Grazing - a personal blog from Steve Ehrmann

Steve Ehrmann is an author, speaker, and consultant.

Tuesday, January 25, 2011

What should I do next?

I've finished my full-time work at Drexel and have shifted to adjunct status (teaching grad courses online).   My most recent article, "Taking the Long View: Ten Recommendations about Time, Money, Technology, and Learning," is getting a lot of attention; it was published in the September 2010 issue of Change Magazine and has already been reprinted in the January 2011 issue of Planning in Higher Education.  Here's a link to the penultimate draft of the Change version.

Now I'm taking a breath (no financial pressure to get right back to full-time work) and considering three main options for what I might do next:

  1. Return to being a program officer, something I did pretty well for almost 20 years with FIPSE and with Annenberg/CPB.  I like spotting great ideas, and nurturing them. You can advance lots more good ideas and people as a program officer than if you're doing just your own projects. I'm especially interested in strategies for major increases in the use of proven educational practices and innovations.  Gladwell's The Tipping Point is analogous to the kind of research-based approach to dissemination and adaptation that I'd like to seek out and support.
  2. Do just my own projects: research on dissemination and adaptation of academic innovations, building perhaps on my recent research on how faculty adopted open source software from iCampus; evaluation of grant-funded projects; evaluation consulting and training; continuing to teach perhaps one course at a time, online.  Continue to write about patterns that I see in innovations and problems across institutions.  Work with an association? Prof. at an institution?
  3. Get a position in a teaching center or faculty support unit on a campus. I'd like to help engage much larger numbers of faculty and promote incremental, continual improvements in teaching.   For example, I'm working on a set of ideas for teaching diverse classes in ways made possible, or made easier, with technology.  As my recent article describes, I'd also like to help focus institutional support for those degree programs that are unusually motivated to make well-documented, influential improvements in their learning outcomes. 
A fourth idea is also bubbling: developing an online certificate program for the academic professionals who work with faculty on the improvement of teaching (e.g., in IT, distance ed, libraries, and teaching centers). I've got a lot of ideas about what such a program might look like, but I'd to be part of a small team to develop it, and find the right kind of institutional or association sponsor the program.

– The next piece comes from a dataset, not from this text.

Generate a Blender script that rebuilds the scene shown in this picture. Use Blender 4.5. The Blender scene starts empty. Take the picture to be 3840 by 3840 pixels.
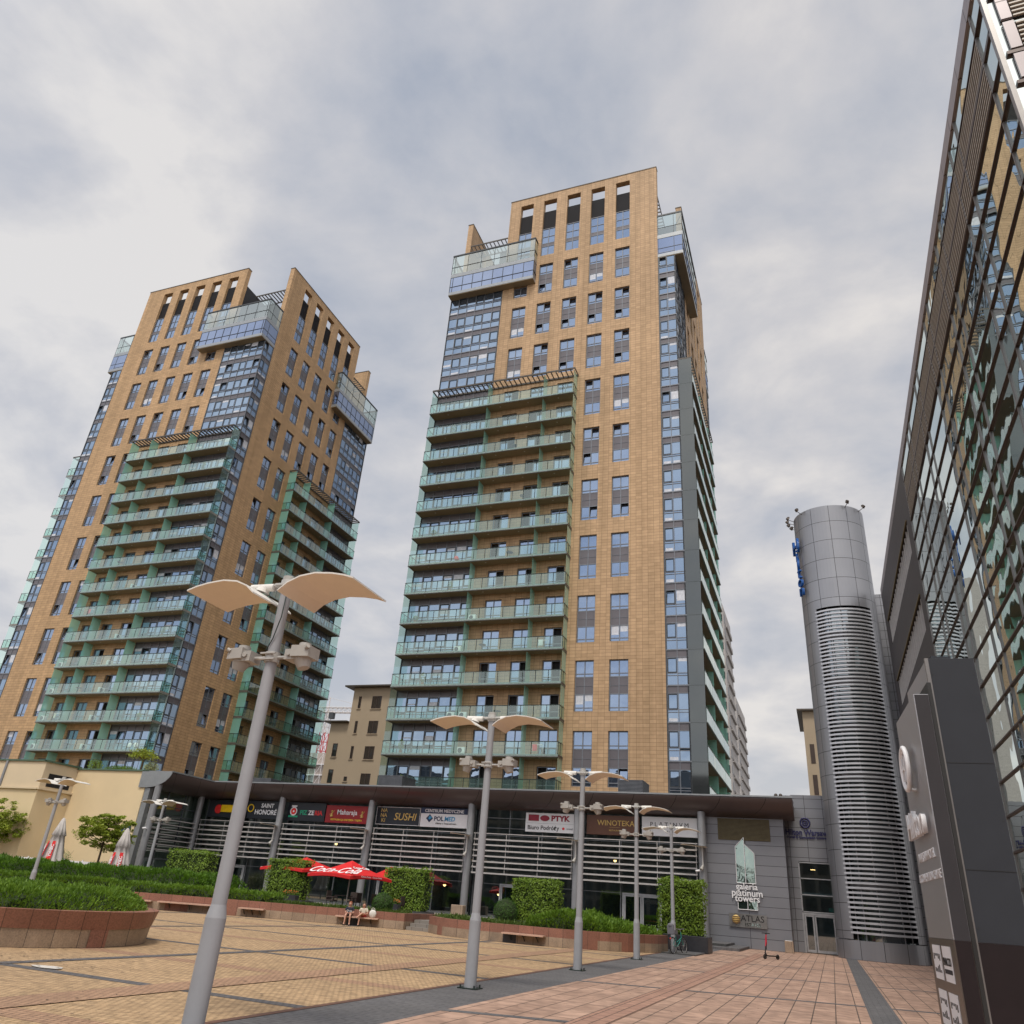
import bpy, bmesh, math, random
from mathutils import Vector, Matrix
random.seed(7)
PI=math.pi
scene=bpy.context.scene
COL=scene.collection
R=math.radians
# ------------------------------------------------------------------ camera
cam_d=bpy.data.cameras.new("camera"); cam=bpy.data.objects.new("camera",cam_d); COL.objects.link(cam)
cam_d.sensor_width=36; cam_d.sensor_fit='HORIZONTAL'; cam_d.lens=27.0; cam_d.clip_start=.1; cam_d.clip_end=3000
ya,pi_,ro=R(22.3),R(26.75),R(4.56)
f=Vector((-math.sin(ya)*math.cos(pi_),math.cos(ya)*math.cos(pi_),math.sin(pi_)))
r=Vector((math.cos(ya),math.sin(ya),0)); u=r.cross(f)
r2=r*math.cos(ro)+u*math.sin(ro); u2=-r*math.sin(ro)+u*math.cos(ro)
m=Matrix((r2,u2,-f)).transposed().to_4x4(); m.translation=Vector((0,0,1.65))
cam.matrix_world=m
scene.camera=cam
scene.view_settings.view_transform='Standard'; scene.view_settings.look='None'
scene.view_settings.exposure=0.58; scene.view_settings.gamma=1
scene.cycles.max_bounces=8; scene.cycles.transparent_max_bounces=24; scene.cycles.diffuse_bounces=4; scene.cycles.glossy_bounces=4
scene.cycles.caustics_reflective=False; scene.cycles.caustics_refractive=False
# ------------------------------------------------------------------ materials
def nodes(name):
    m=bpy.data.materials.new(name); m.use_nodes=True; nt=m.node_tree; nt.nodes.clear()
    o=nt.nodes.new('ShaderNodeOutputMaterial'); return m,nt,o
def N(nt,t,**k):
    n=nt.nodes.new(t)
    for a,b in k.items():
        if a in n.inputs: n.inputs[a].default_value=b
        else: setattr(n,a,b)
    return n
def c4(c): return (c[0],c[1],c[2],1)
def lnk(nt,a,b): nt.links.new(a,b)
def ramp(nt,fac,stops):
    n=N(nt,'ShaderNodeValToRGB'); e=n.color_ramp.elements
    while len(e)<len(stops): e.new(.5)
    for i,(p,c) in enumerate(stops): e[i].position=p; e[i].color=c4(c)
    lnk(nt,fac,n.inputs[0]); return n.outputs[0]
def mixc(nt,fac,a,b,mode='MIX'):
    n=N(nt,'ShaderNodeMix'); n.data_type='RGBA'; n.blend_type=mode
    def s(i,v):
        if isinstance(v,(tuple,list)): n.inputs[i].default_value=c4(v)
        elif isinstance(v,(int,float)): n.inputs[i].default_value=v
        else: lnk(nt,v,n.inputs[i])
    s(0,fac); s(6,a); s(7,b); return n.outputs[2]
def vary(c,k): return tuple(min(1,x*k) for x in c)
def mat(name,col,rough=.6,metal=0,var=.18,scale=3.0,bump=0.0,bscale=None,spec=.5,dirt=0.0):
    """plain surface with noise variation of tone and roughness"""
    m,nt,o=nodes(name); p=N(nt,'ShaderNodeBsdfPrincipled'); p.inputs['Metallic'].default_value=metal
    p.inputs['Specular IOR Level'].default_value=spec
    tc=N(nt,'ShaderNodeTexCoord'); nz=N(nt,'ShaderNodeTexNoise'); nz.inputs['Scale'].default_value=scale; nz.inputs['Detail'].default_value=6; nz.inputs['Roughness'].default_value=.65
    lnk(nt,tc.outputs['Object'],nz.inputs['Vector'])
    col_=ramp(nt,nz.outputs[0],[(.3,vary(col,1-var)),(.7,vary(col,1+var))])
    if dirt>0:
        n2=N(nt,'ShaderNodeTexNoise'); n2.inputs['Scale'].default_value=scale*.17; n2.inputs['Detail'].default_value=5
        lnk(nt,tc.outputs['Object'],n2.inputs['Vector'])
        f_=ramp(nt,n2.outputs[0],[(.45,(0,0,0)),(.75,(1,1,1))])
        mm=N(nt,'ShaderNodeMath',operation='MULTIPLY'); lnk(nt,f_,mm.inputs[0]); mm.inputs[1].default_value=dirt
        col_=mixc(nt,mm.outputs[0],col_,vary(col,.45))
    lnk(nt,col_,p.inputs['Base Color'])
    rr=N(nt,'ShaderNodeMapRange'); rr.inputs[3].default_value=max(0,rough-.08); rr.inputs[4].default_value=min(1,rough+.1)
    lnk(nt,nz.outputs[0],rr.inputs[0]); lnk(nt,rr.outputs[0],p.inputs['Roughness'])
    if bump>0:
        b=N(nt,'ShaderNodeBump'); b.inputs['Strength'].default_value=bump; b.inputs['Distance'].default_value=.02
        n3=N(nt,'ShaderNodeTexNoise'); n3.inputs['Scale'].default_value=bscale or scale*8; n3.inputs['Detail'].default_value=4
        lnk(nt,tc.outputs['Object'],n3.inputs['Vector']); lnk(nt,n3.outputs[0],b.inputs['Height']); lnk(nt,b.outputs[0],p.inputs['Normal'])
    lnk(nt,p.outputs[0],o.inputs[0]); return m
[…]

Obviously, I can't do all these things. There are two other things I know that should help me figure things out:

  1. I want to be part of a team, and the character, wisdom, and good humor of those people matter to me more than almost anything else.
  2. I don't intend to move from Silver Spring, MD, but I like travel and am willing to spend lots of time on the road, either visiting places or, if my institution or association is distant from DC, staying in that city several nights a week.
So my friends, and friends of my friends, any pointers?

Polling & Peer Instruction - A Brief Online Intro

While I was working in the Provost's Office at Drexel, I developed this chunk of the web as a way of:

  1. Explaining an easy-to-try improvement in teaching/learning that relied on technology; and
  2. Doing that in the minimum possible space
  3. Doing it in a way that a mildly interested or mildly skeptical faculty member might find reasons, and the information needed, to actually try the technique.
What do you think? Seen it done better? More briefly?